August 13th, 2010  |  Published in Uncategorized

I've been reading Oliver Twist this month, which is both comic and horrific at the same time, and you can feel the young Dickens exulting in his command of the English language and his growing confidence is palpable. High school English turned me off of Dickens for 30 years, but reading Drood, by Dan Simmons, rekindled my interest. This passage cracked me up:

   "There are a good many books, are there not, my boy?" said Mr. Brownlow, observing the curiosity with which Oliver surveyed the shelves that reached from the floor to the ceiling.

   "A great number, sir," replied Oliver. "I never saw so many."

   "You shall read them, if you behave well," said the old gentleman kindly; "and you will like that, better than looking at the outsides,—that is, in some cases; because there are books of which the backs and covers are by far the best parts."

   "I suppose they are those heavy ones, sir," said Oliver, pointing to some large quartos, with a good deal of gilding about the binding.

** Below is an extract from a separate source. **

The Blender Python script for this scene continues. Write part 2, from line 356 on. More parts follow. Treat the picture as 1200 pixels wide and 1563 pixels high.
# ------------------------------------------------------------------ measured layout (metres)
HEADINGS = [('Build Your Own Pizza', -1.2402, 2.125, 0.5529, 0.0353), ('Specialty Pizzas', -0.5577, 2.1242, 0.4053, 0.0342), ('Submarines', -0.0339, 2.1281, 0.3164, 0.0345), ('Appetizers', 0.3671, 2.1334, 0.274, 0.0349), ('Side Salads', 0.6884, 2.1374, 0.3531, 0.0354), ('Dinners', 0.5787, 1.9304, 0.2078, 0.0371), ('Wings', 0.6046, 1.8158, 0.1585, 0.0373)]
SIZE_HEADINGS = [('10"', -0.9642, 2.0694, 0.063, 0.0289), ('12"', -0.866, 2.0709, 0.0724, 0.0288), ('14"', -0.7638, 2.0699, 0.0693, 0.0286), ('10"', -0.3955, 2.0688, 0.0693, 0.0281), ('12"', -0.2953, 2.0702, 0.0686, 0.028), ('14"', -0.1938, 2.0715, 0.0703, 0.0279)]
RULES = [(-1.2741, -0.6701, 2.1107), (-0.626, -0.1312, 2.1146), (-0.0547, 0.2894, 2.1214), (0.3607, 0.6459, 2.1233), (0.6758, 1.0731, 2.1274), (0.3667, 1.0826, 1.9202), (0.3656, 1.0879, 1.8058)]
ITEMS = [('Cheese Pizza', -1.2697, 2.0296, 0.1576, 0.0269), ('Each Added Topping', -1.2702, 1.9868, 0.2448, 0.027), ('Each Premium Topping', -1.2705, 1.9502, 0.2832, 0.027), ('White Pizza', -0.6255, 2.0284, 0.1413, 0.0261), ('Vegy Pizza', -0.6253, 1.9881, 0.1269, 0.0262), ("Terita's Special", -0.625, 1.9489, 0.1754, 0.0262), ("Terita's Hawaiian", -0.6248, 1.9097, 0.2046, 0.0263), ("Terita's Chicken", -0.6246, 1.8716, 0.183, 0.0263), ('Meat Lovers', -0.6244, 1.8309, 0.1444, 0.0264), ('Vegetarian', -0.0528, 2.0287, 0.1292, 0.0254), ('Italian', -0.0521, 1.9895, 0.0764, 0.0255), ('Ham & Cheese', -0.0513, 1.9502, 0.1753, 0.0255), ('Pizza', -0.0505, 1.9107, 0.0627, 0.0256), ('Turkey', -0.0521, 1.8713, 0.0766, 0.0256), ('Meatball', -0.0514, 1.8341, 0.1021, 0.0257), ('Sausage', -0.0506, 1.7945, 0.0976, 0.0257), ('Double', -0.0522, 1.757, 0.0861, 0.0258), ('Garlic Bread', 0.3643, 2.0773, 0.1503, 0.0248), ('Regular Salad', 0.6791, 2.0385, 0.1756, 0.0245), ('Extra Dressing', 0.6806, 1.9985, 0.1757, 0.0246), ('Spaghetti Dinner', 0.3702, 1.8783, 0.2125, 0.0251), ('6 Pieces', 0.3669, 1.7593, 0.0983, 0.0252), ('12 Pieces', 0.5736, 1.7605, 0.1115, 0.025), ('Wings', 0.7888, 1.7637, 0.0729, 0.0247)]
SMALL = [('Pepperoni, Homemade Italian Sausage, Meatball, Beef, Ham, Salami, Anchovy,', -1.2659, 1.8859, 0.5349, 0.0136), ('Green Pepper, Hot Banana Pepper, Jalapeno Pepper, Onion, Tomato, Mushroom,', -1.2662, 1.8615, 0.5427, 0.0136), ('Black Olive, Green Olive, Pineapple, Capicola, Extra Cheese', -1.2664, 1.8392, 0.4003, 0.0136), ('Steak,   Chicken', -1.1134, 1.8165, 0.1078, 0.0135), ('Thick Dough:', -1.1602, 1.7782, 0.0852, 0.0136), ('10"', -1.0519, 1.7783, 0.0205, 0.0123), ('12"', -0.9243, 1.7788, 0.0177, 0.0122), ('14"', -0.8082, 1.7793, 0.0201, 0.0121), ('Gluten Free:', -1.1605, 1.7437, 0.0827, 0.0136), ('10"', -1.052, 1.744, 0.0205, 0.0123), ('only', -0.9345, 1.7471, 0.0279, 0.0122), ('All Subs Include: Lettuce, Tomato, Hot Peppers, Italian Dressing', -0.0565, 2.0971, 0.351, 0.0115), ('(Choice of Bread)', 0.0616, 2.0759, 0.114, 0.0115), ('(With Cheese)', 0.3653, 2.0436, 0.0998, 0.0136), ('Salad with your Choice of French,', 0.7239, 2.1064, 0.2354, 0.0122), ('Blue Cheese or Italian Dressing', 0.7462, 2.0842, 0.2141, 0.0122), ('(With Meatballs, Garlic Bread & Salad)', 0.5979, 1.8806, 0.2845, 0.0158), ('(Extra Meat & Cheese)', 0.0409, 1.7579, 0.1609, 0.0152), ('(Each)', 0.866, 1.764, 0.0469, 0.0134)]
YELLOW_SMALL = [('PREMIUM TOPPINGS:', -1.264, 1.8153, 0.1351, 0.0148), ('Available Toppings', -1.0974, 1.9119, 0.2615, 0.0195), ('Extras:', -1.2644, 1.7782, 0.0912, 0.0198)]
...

   "Not always those," said the old gentleman, patting Oliver on the head, and smiling as he did so; "there are other equally heavy ones, though of a much smaller size. How should you like to grow up a clever man, and write books, eh?"

   "I think I would rather read them, sir," replied Oliver.

   "What! wouldn't you like to be a book-writer?" said the old gentleman.

   Oliver considered a little while; and at last said, he should think it would be a much better thing to be a book-seller; upon which the old gentleman laughed heartily, and declared he had said a very good thing.